*RECORDS SUPPLIED*:
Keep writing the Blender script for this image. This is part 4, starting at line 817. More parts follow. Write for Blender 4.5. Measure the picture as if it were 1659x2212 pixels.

==

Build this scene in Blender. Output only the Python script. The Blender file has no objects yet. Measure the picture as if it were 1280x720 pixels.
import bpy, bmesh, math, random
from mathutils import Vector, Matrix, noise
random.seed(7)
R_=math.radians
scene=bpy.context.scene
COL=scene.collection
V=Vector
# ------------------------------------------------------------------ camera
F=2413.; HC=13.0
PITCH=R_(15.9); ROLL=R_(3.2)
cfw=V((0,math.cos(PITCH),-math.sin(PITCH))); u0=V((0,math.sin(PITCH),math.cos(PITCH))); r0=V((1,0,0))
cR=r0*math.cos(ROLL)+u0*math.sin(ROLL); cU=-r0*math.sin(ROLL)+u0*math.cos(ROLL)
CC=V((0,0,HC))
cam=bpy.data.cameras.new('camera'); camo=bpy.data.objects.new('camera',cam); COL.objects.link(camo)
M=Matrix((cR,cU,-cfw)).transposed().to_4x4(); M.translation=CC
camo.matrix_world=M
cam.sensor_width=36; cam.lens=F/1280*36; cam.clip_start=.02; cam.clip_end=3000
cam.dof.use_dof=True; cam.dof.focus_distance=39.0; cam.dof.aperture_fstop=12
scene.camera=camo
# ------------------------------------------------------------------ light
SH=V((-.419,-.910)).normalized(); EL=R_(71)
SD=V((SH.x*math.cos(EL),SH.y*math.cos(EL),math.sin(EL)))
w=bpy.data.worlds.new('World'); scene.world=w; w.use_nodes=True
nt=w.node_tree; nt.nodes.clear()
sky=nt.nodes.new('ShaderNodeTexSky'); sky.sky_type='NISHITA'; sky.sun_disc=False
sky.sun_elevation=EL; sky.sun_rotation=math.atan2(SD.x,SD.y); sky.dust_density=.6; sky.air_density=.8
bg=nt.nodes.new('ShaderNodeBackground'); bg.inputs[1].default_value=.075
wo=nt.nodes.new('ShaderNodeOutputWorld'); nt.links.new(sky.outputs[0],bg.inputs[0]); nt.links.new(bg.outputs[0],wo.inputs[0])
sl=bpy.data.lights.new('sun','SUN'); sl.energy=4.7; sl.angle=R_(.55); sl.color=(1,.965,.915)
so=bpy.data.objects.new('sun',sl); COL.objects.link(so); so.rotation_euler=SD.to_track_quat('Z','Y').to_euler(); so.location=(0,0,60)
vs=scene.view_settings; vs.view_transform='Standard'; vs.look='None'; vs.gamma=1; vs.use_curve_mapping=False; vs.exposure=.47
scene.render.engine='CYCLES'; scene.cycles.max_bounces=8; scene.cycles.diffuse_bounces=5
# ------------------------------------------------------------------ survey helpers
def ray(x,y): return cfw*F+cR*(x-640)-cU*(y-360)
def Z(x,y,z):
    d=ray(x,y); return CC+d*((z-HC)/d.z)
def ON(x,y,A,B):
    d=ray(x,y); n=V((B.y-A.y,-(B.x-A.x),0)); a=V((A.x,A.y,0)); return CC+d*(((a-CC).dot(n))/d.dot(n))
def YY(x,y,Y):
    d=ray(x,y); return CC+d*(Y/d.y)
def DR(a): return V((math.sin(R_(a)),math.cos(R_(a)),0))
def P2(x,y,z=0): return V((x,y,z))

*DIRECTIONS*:
In the entries above, find each line with the string "this" and copy it.

*WORKED SOLUTION*:
Keep writing the Blender script for this image. This is part 4, starting at line 817. More parts follow. Write for Blender 4.5. Measure the picture as if it were 1659x2212 pixels.
Build this scene in Blender. Output only the Python script. The Blender file has no objects yet. Measure the picture as if it were 1280x720 pixels.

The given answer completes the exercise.